The other MIDI option was the Simmons MTM MIDI to Trigger converter, if you can find one.

This SDS1000 was my first entry into a drum kit, which also included drum pads for three toms, snare, and kick. The stiff rubber pads made my wrists sore after extended playing (I was hardly the only one) and they weren't the best for dynamic control. They also suffered crosstalk and piezo transducers coming loose which I had to fix more than once. Eventually I built a MIDI drum kit with a hodge podge of controllers from Acupad, Drum Workshop, Roland, and Dauz. I disposed of the Simmons kick pad long ago as it was just useless and too damn big. I retained the Simmons pads for hi/mid/low tom, and for hihat. My Acupad snare controller is much more natural to play (I'm a traditional drummer) with a trigger for the real drum head, and a trigger for the rim for rim shots, sidesticks, or other uses. I hated the original USS stand with circular tubing that gradually slips, so I replaced it with a Pearl drum rack whose crossbars are NOT circular.

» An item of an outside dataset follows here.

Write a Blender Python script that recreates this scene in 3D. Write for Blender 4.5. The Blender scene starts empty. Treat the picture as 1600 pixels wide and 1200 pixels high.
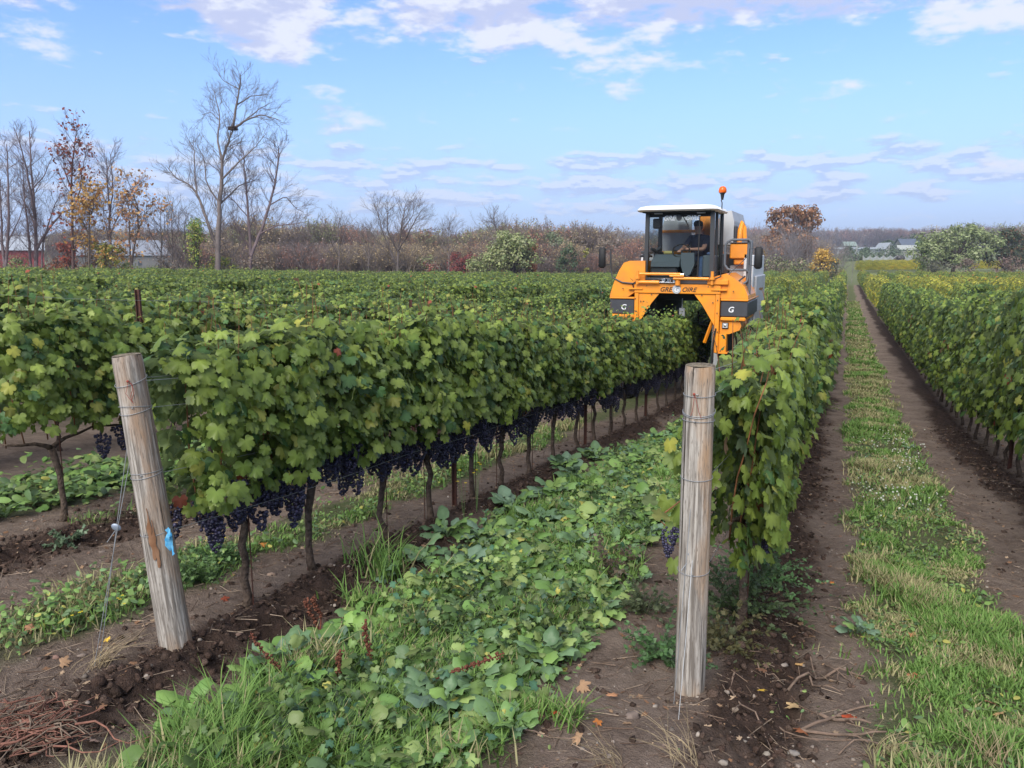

Today my MIDI drum kit combined with my Roland PM16 drum-to-MIDI converter makes a powerful system. Most of the drum duties are performed with my Alesis DMPro these days because the SDS1000 has only five sounds - kick, snare, and three toms. No cymbals, no percussion, nothing else. But the SDS1000 was worth keeping for its panel full of knobs for editing sounds - no menus, no LCD, no "data controller" or up/down buttons - and the Simmons tom sounds just sound better than the DMPro.